“¡Así
son ustedes, fariseos, purifican la copa y el plato por fuera, pero por dentro
están llenos de voracidad y perfidia!” (cfr. Lc 11, 37-41). Al ir a comer a casa de un fariseo, Jesús se sienta
a la mesa pero no se lava las manos antes de la comida, lo cual lo escandaliza
al fariseo: Jesús, un rabbí, un maestro, ha cometido una falta legal. Es decir,
la ley mandaba purificar las copas, los platos y los utensillos, además de
lavar las propias manos, para que el alimento no quedara “impuro”. Sin embargo,
como puede advertirse, la prescripción legal permitía, a lo sumo, consumir
alimentos en condiciones higiénicas, pero no impedía la impureza del corazón,
que es lo que Jesús reprocha al fariseo: “¡Así son ustedes, fariseos, purifican
la copa y el plato por fuera, pero por dentro están llenos de voracidad y
perfidia!”.
Es
decir, si es importante ingerir alimentos en condiciones higiénicas –“puros”,
según el término legal-, es mucho más importante consumir los alimentos con un
corazón puro, con un corazón libre de codicia, de perfidia, de rapiña, de “voracidad
y perfidia”, como lo señala Jesús. Dicho en otros términos, de nada le sirve al
hombre cumplir con los preceptos legales que mandan purificar elementos
puramente externos, incluidas las manos, si su corazón, cuando se sienta a
comer, arde por la rabia, el enojo, el rencor, la venganza, la lujuria, la
perfidia, la codicia, la avaricia. Jesús, que es Dios, ve el corazón del
hombre, ve el estado del corazón del hombre, si está puro o no, si está limpio
o no, si está en paz con Dios y con el prójimo o no, y eso es lo que a Él le
importa, no si la vajilla está más o menos limpia. Y lo que purifica al corazón
del hombre, lo que lo hace verdaderamente puro, limpio, santo, agradable a
Dios, es la gracia santificante.
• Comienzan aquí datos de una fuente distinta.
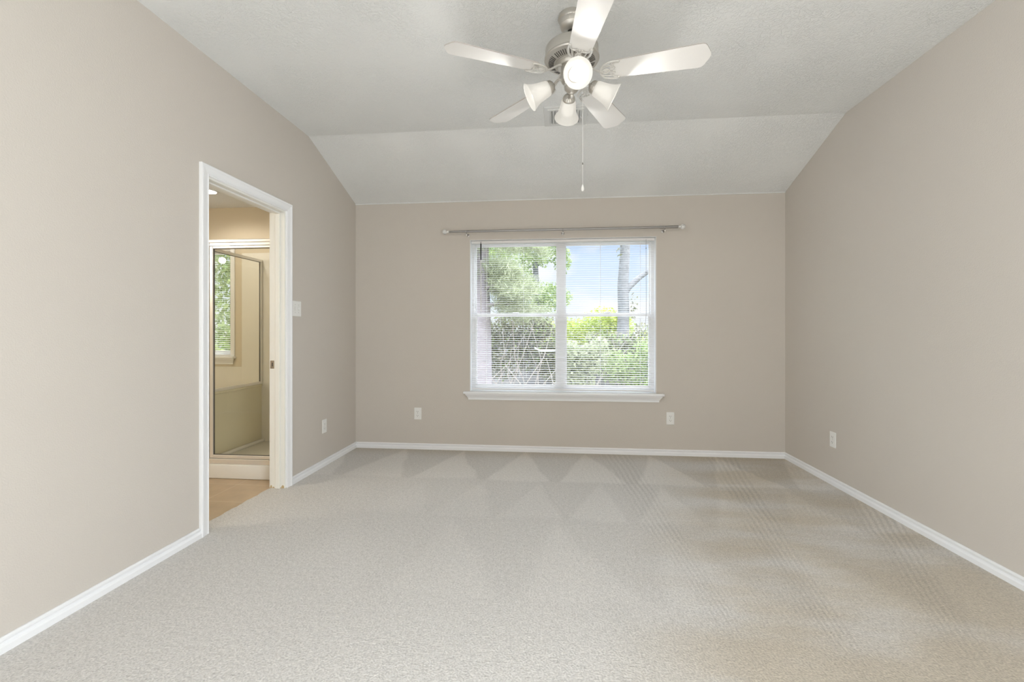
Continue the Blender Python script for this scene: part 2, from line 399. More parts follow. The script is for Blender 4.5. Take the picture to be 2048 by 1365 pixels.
def slab(bm, outer, holes, f, t0, t1):
    """flat panel: 2-D outline with holes, f(a, b, t) -> xyz, between depths t0 and t1"""
    loops = [outer] + holes
    tris = tessellate_polygon([[Vector((a, b, 0)) for a, b in lp] for lp in loops])
    flat = [p for lp in loops for p in lp]
    A = [bm.verts.new(f(a, b, t0)) for a, b in flat]; B = [bm.verts.new(f(a, b, t1)) for a, b in flat]
    for tr in tris:
        bm.faces.new([A[i] for i in tr]); bm.faces.new([B[i] for i in tr])
    k = 0
    for lp in loops:
        n = len(lp)
        for i in range(n):
            j = (i + 1) % n
            bm.faces.new((A[k + i], A[k + j], B[k + j], B[k + i]))
        k += n

def rect(a0, a1, b0, b1): return [(a0, b0), (a1, b0), (a1, b1), (a0, b1)]

def structure(name, bm, m, label, cat, parent=None, sm=False):
    o = ob(name, bm, m, parent, sm)
    return tag(o, label, cat, kind='structure')

# ------------------------------------------------------------------ the room shell
DN, DF, DT = 2.390, 3.113, 2.042         # clear door opening: near, far, head
WX0, WX1, WZ0, WZ1 = -0.827, 0.947, 0.578, 2.055   # window opening
BWX0, BWX1, BWZ0, BWZ1 = -4.30, -3.325, 0.905, 2.03  # bathroom window opening
EXT = 0.16                                # exterior wall thickness
BLX, BNY = -4.75, 0.6                     # bathroom far-left wall, near wall

bm = new()
slab(bm, [(FY, 0), (DN - 0.018, 0), (DN - 0.018, DT + 0.018), (DF + 0.018, DT + 0.018), (DF + 0.018, 0), (BY, 0), (BY, EZ), (KY, CZ), (FY, CZ)], [rect(SWY0, SWY1, SWZ0, SWZ1)], lambda a, b, t: (t, a, b), LX, BX)
structure('wall_left', bm, M['wall'], 'beige painted left wall with the bathroom doorway', 'wall')
bm = new()
slab(bm, [(FY, 0), (BY, 0), (BY, EZ), (KY, CZ), (FY, CZ)], [rect(SWY0, SWY1, SWZ0, SWZ1)], lambda a, b, t: (t, a, b), RX, RX + 0.12)
structure('wall_right', bm, M['wall'], 'blank beige painted right wall with one outlet', 'wall')
bm = new()
slab(bm, rect(BX, RX + 0.12, -0.3, EZ), [rect(WX0, WX1, WZ0, WZ1)], lambda a, b, t: (a, t, b), BY, BY + EXT)
structure('wall_back', bm, M['wall'], 'beige back wall around the double window', 'wall')
bm = new()
slab(bm, rect(LX - 0.117, RX + 0.12, 0, CZ), [], lambda a, b, t: (a, t, b), FY, FY - 0.12)
structure('wall_front', bm, M['wall'], 'plain beige wall behind the viewpoint', 'wall')
bm = new()
slab(bm, [(FY, CZ), (KY, CZ), (BY, EZ), (BY + EXT, EZ), (BY + EXT, EZ + 0.1), (KY, CZ + 0.12), (FY, CZ + 0.12)], [], lambda a, b, t: (t, a, b), BX, RX + 0.12)
structure('ceiling', bm, M['ceiling'], 'white textured ceiling sloping down to the window wall', 'ceiling')
bm = new()
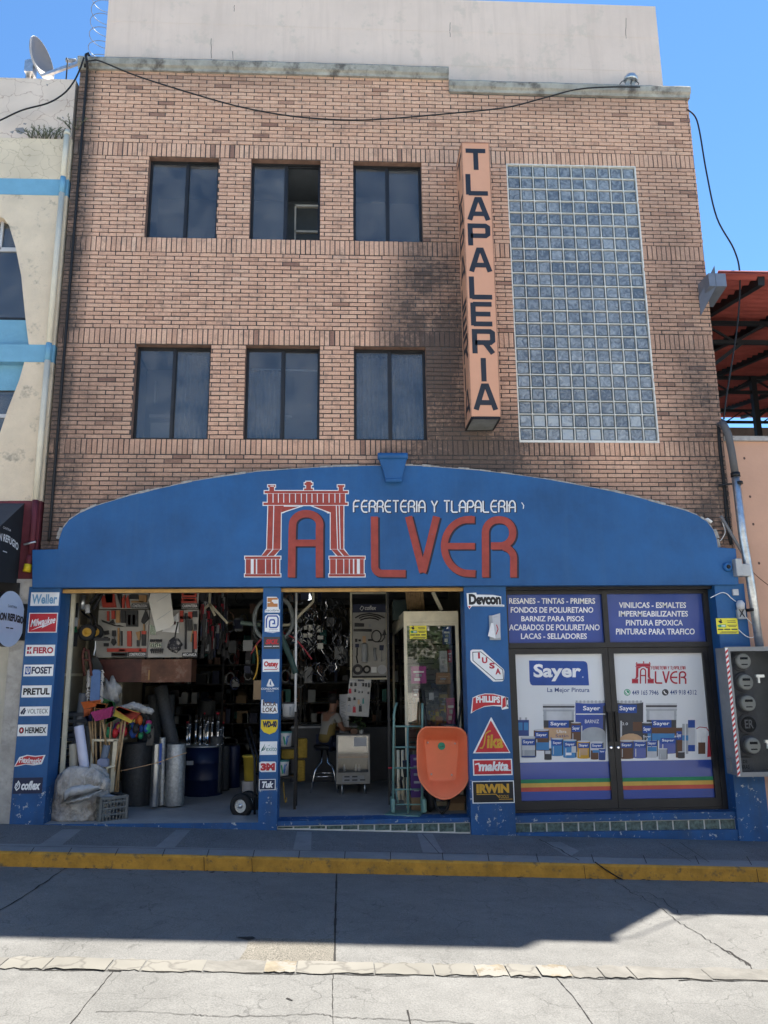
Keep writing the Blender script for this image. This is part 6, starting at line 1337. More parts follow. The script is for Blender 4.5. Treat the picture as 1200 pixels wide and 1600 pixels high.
mb = MB().m(tk); mb.tube([P3(150,930,.6), P3(158,922,.6), P3(140,944,.6)], .02, 6); mb.tube([P3(146,952,.6), P3(154,938,.6), P3(160,926,.6)], .025, 6); tag(mb.build('black_tool'), 'black folded tools hanging under the beam at the left', 'tool')
mb = MB().m(mat('rusty_red_steel', (.11, .035, .025), .7, var=.3)); mb.tube([P3(132,1012,.5),P3(129,1024,.5),P3(132,1056,.5)], .018, 6); mb.tube([P3(138,1016,.5),P3(140,1030,.5),P3(143,1056,.5)], .018, 6); mb.tube([P3(131,1015,.5),P3(139,1017,.5)], .016, 6); mb.tube([P3(131,1030,.5),P3(140,1032,.5)], .014, 6); tag(mb.build('bow_frame'), 'dark red metal frame hanging on the left inside wall above the mop', 'frame')
mb = MB().m(mat('dark_shovel_steel', (.06, .065, .065), .45, .5, var=.2)); mbp(mb, MATS['dark_shovel_steel'], [(143,1028),(152,1026),(160,1042),(163,1066),(158,1080),(151,1064),(146,1046)], .75, .02); tag(mb.build('shovel_blade'), 'dark curved shovel blade hanging behind the mop', 'shovel')
mb = MB().m(white); p = P3(149.5, 1010, .6); mb.tube([P3(149.5,1000,.6), P3(149,1013,.6), P3(146.5,1023,.6), P3(147.5,1024,.6)], .010, 6); tag(mb.build('white_hook'), 'small white plastic hook below the sack truck', 'hook')
goods = MB()
for k in range(26): p = P3(rnd.uniform(108, 118), rnd.uniform(940, 1015), rnd.uniform(.4, .9)); goods.m(rnd.choice((dkgrey, tin, black, grey, pgreen, tan))); goods.box(p.x, p.y, p.z, p.x+.05, p.y+.03, p.z+rnd.uniform(.05, .2))
kind(goods.build('wall_packets'), 'stuff')
# dust mop standing head up
mp = thing('dust_mop', 'blue backed dust mop with white fringe standing head up at the left of the bay', 'mop', tuple(P3(147, 1068, .52)))
mb = MB().m(mat('faded_blue_canvas', (.12, .20, .38), .9, var=.12, scale=9)); mbp(mb, MATS['faded_blue_canvas'], [(140,1098),(155,1098),(157,1050),(154,1046.5),(146,1046),(143,1050)], .50, .05); mb.build('back', mp)
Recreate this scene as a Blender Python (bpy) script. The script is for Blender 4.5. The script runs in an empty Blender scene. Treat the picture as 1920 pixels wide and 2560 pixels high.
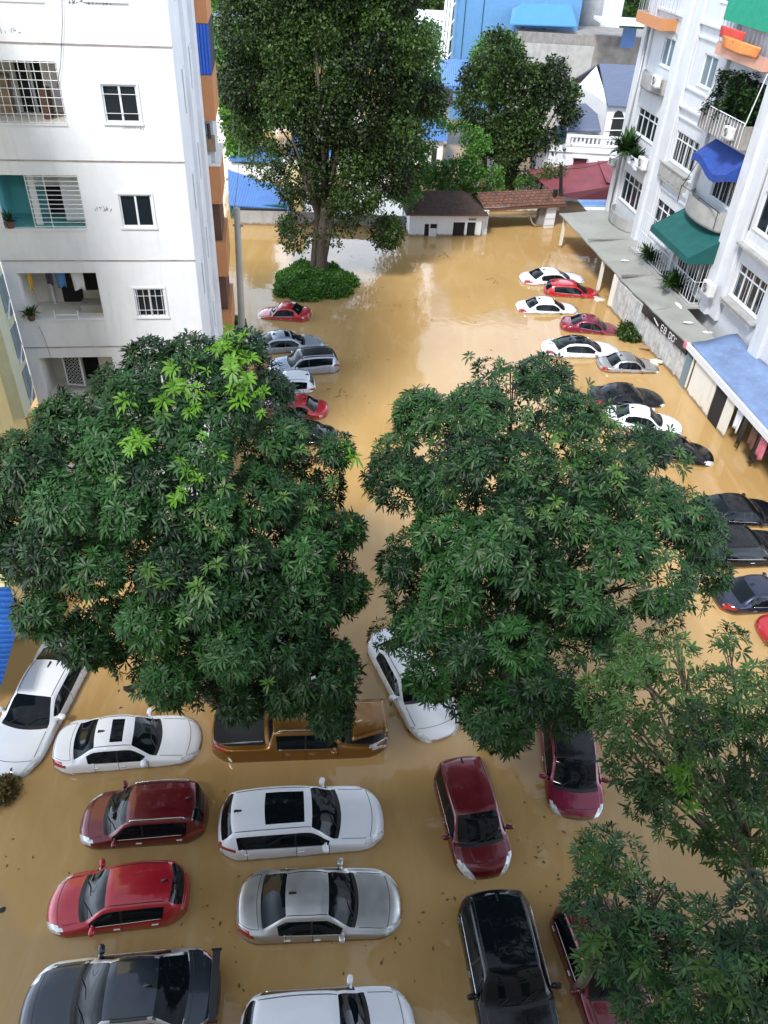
import bpy, math, random
import numpy as np
from mathutils import Vector, Matrix
R_ = math.radians
scn = bpy.context.scene
col = scn.collection
# ------------------------------------------------------------------ camera
FPX = 1958.0
CAM = Vector((0.0, 0.0, 21.7))
AX = np.array([[0.99838189, 0.05686471, 0.0],      # world X in camera axes (right, down, forward)
               [0.03539524, -0.62143924, 0.78266241],
               [0.04450587, -0.78139598, -0.62244643]])
cam_d = bpy.data.cameras.new('camera'); cam = bpy.data.objects.new('camera', cam_d); col.objects.link(cam)
rt, dn, fw = AX[:, 0], AX[:, 1], AX[:, 2]
cam.matrix_world = Matrix(((rt[0], -dn[0], -fw[0], CAM[0]), (rt[1], -dn[1], -fw[1], CAM[1]),
                           (rt[2], -dn[2], -fw[2], CAM[2]), (0, 0, 0, 1)))
cam_d.sensor_fit = 'VERTICAL'; cam_d.sensor_height = 24.0; cam_d.lens = FPX/2560*24.0
cam_d.clip_start = 0.1; cam_d.clip_end = 3000
scn.camera = cam
# ------------------------------------------------------------------ sky, sun, exposure
SUN_EL, SUN_AZ = R_(52), R_(205)       # azimuth from +Y clockwise: light comes from behind the camera and a little left
w = bpy.data.worlds.new('World'); scn.world = w; w.use_nodes = True
nt = w.node_tree; nt.nodes.clear()
out = nt.nodes.new('ShaderNodeOutputWorld'); bg = nt.nodes.new('ShaderNodeBackground')
sky = nt.nodes.new('ShaderNodeTexSky'); sky.sky_type = 'NISHITA'; sky.sun_disc = False
sky.sun_elevation = SUN_EL; sky.sun_rotation = SUN_AZ
sky.air_density = 1.0; sky.dust_density = 2.0
tc = nt.nodes.new('ShaderNodeTexCoord'); mp = nt.nodes.new('ShaderNodeMapping'); mp.inputs['Scale'].default_value = (1, 1, 2.5)
nz = nt.nodes.new('ShaderNodeTexNoise'); nz.inputs['Scale'].default_value = 2.2; nz.inputs['Detail'].default_value = 8; nz.inputs['Roughness'].default_value = .55
rp = nt.nodes.new('ShaderNodeValToRGB'); rp.color_ramp.elements[0].position = .34; rp.color_ramp.elements[1].position = .58
rp.color_ramp.elements[0].color = (.45, .45, .45, 1)
mx = nt.nodes.new('ShaderNodeMixRGB'); mx.inputs['Color2'].default_value = (8.3, 9.0, 10.2, 1)
L = nt.links.new
L(tc.outputs['Generated'], mp.inputs[0]); L(mp.outputs[0], nz.inputs['Vector']); L(nz.outputs['Fac'], rp.inputs[0])
sx = nt.nodes.new('ShaderNodeSeparateXYZ'); L(tc.outputs['Generated'], sx.inputs[0])
hr = nt.nodes.new('ShaderNodeMapRange'); hr.inputs[1].default_value = .08; hr.inputs[2].default_value = .68; hr.inputs[3].default_value = 2.3; hr.inputs[4].default_value = .42; L(sx.outputs['Z'], hr.inputs[0])
vm = nt.nodes.new('ShaderNodeVectorMath'); vm.operation = 'SCALE'; vm.inputs[0].default_value = (7.9, 9.1, 11.0); L(hr.outputs[0], vm.inputs['Scale']); L(vm.outputs[0], mx.inputs['Color2'])
L(rp.outputs[0], mx.inputs['Fac']); L(sky.outputs[0], mx.inputs['Color1']); L(mx.outputs[0], bg.inputs['Color'])
bg.inputs['Strength'].default_value = 0.115
L(bg.outputs[0], out.inputs['Surface'])
sd = bpy.data.lights.new('sun', 'SUN'); so = bpy.data.objects.new('sun', sd); col.objects.link(so)
sd.energy = 2.5; sd.angle = R_(12); sd.color = (1.0, .975, .94)
sv = Vector((math.sin(SUN_AZ)*math.cos(SUN_EL), math.cos(SUN_AZ)*math.cos(SUN_EL), math.sin(SUN_EL)))
so.rotation_euler = sv.to_track_quat('Z', 'Y').to_euler()
scn.view_settings.view_transform = 'Standard'; scn.view_settings.look = 'None'
scn.view_settings.gamma = 1; scn.view_settings.exposure = 0.98
scn.render.engine = 'CYCLES'
rnd = random.Random(7)

# ------------------------------------------------------------------ surveying helpers: a direction seen from the window, met with a real plane
def ray(x, y):
    return AX @ np.array([x-960.0, y-1280.0, FPX])
def gz(x, y, z=0.0):
    d = ray(x, y); t = (z-CAM[2])/d[2]
    return Vector((d[0]*t, d[1]*t, z))
def gY(x, y, Y):
    d = ray(x, y); t = Y/d[1]
    return Vector((d[0]*t, Y, CAM[2]+d[2]*t))
# ------------------------------------------------------------------ mesh helpers
class MB:
    def __init__(s): s.v = []; s.f = []; s.m = []; s.mi = 0
    def mat(s, i): s.mi = i; return s
    def add(s, vs, fs):
        b = len(s.v); s.v += [tuple(p) for p in vs]
        for f in fs: s.f.append(tuple(b+i for i in f)); s.m.append(s.mi)
        return s
    def box(s, x0, x1, y0, y1, z0, z1, M=None):
        vs = [Vector((x, y, z)) for z in (z0, z1) for y in (y0, y1) for x in (x0, x1)]
        if M is not None: vs = [M @ p for p in vs]
        return s.add(vs, [(0, 2, 3, 1), (4, 5, 7, 6), (0, 1, 5, 4), (2, 6, 7, 3), (0, 4, 6, 2), (1, 3, 7, 5)])
    def quad(s, a, b, c, d): return s.add([a, b, c, d], [(0, 1, 2, 3)])
    def prism(s, pts, thick):          # pts: list of 3D points of a planar outline; extruded by vector thick
        n = len(pts); t = Vector(thick); vs = [Vector(p) for p in pts]; vs += [p+t for p in vs]
        return s.add(vs, [tuple(range(n-1, -1, -1)), tuple(range(n, 2*n))]+[(i, (i+1) % n, n+(i+1) % n, n+i) for i in range(n)])
    def tube(s, pts, r, n=6, r1=None):
        pts = [Vector(p) for p in pts]; k = len(pts); r1 = r if r1 is None else r1
        rings = []; prev = None
        for i, p in enumerate(pts):
            d = (pts[min(i+1, k-1)]-pts[max(i-1, 0)])
            if d.length < 1e-9: d = Vector((0, 0, 1))
            d.normalize()
            if prev is None:
                a = d.cross(Vector((0, 0, 1)));
                if a.length < .05: a = d.cross(Vector((1, 0, 0)))
            else: a = prev-d*prev.dot(d)
            a.normalize(); prev = a; b = d.cross(a)
            rr = r+(r1-r)*i/max(1, k-1)
            rings.append([p+(a*math.cos(2*math.pi*j/n)+b*math.sin(2*math.pi*j/n))*rr for j in range(n)])
        vs = [q for rg in rings for q in rg]
        fs = [(i*n+j, i*n+(j+1) % n, (i+1)*n+(j+1) % n, (i+1)*n+j) for i in range(k-1) for j in range(n)]
        fs += [tuple(range(n-1, -1, -1)), tuple((k-1)*n+j for j in range(n))]
        return s.add(vs, fs)
    def blob(s, c, rx, ry, rz, M=None, nu=10, nv=7, p=1.0):
        vs = []; c = Vector(c)
        for i in range(nv+1):
            th = math.pi*i/nv
            for j in range(nu):
                ph = 2*math.pi*j/nu
                q = Vector((math.sin(th)*math.cos(ph), math.sin(th)*math.sin(ph), math.cos(th)))
                q = Vector([math.copysign(abs(t)**p, t) for t in q])
                q = Vector((q.x*rx, q.y*ry, q.z*rz))
                vs.append((M @ q if M is not None else q)+c)
        return s.add(vs, [(i*nu+j, (i+1)*nu+j, (i+1)*nu+(j+1) % nu, i*nu+(j+1) % nu) for i in range(nv) for j in range(nu)])
    def build(s, name, mats, parent=None, smooth=False, bevel=0):
        me = bpy.data.meshes.new(name); me.from_pydata(s.v, [], s.f)
        if not isinstance(mats, (list, tuple)): mats = [mats]
        for m in mats: me.materials.append(m)
        if len(mats) > 1: me.polygons.foreach_set('material_index', s.m)
        if smooth: me.polygons.foreach_set('use_smooth', [True]*len(s.f))
        me.update()
        o = bpy.data.objects.new(name, me); col.objects.link(o)
        if parent: o.parent = parent
        if bevel:
            b = o.modifiers.new('bevel', 'BEVEL'); b.width = bevel; b.segments = 2; b.limit_method = 'ANGLE'; b.angle_limit = R_(40)
        return o
def thing(name, label, cat, loc=(0, 0, 0), rz=0.0, group=None):
    o = bpy.data.objects.new(name, None); col.objects.link(o); o.empty_display_size = .3
    o.location = loc; o.rotation_euler = (0, 0, rz)
    o['label'] = label; o['category'] = cat
    if group: o['group'] = group
    return o
def tag(o, label, cat, group=None):
    o['label'] = label; o['category'] = cat
    if group: o['group'] = group
    return o
def struct(o): o['kind'] = 'structure'; return o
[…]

Lo que da paz al hombre no es la condición
higiénica de los utensillos, sino el estado de su corazón, si está purificado
por la gracia o no.
“¡Así
son ustedes, fariseos, purifican la copa y el plato por fuera, pero por dentro
están llenos de voracidad y perfidia!”. Al acercarnos a la Mesa celestial, el
Banquete servido por Dios Padre, en el que nos alimentamos con el manjar
celestial, la Eucaristía, nuestro corazón no sólo no debe tener la más mínima traza de voracidad o de perfidia, sino que tiene que estar purificado por la gracia
santificante e inhabitado por el Amor de Dios, el Espíritu Santo.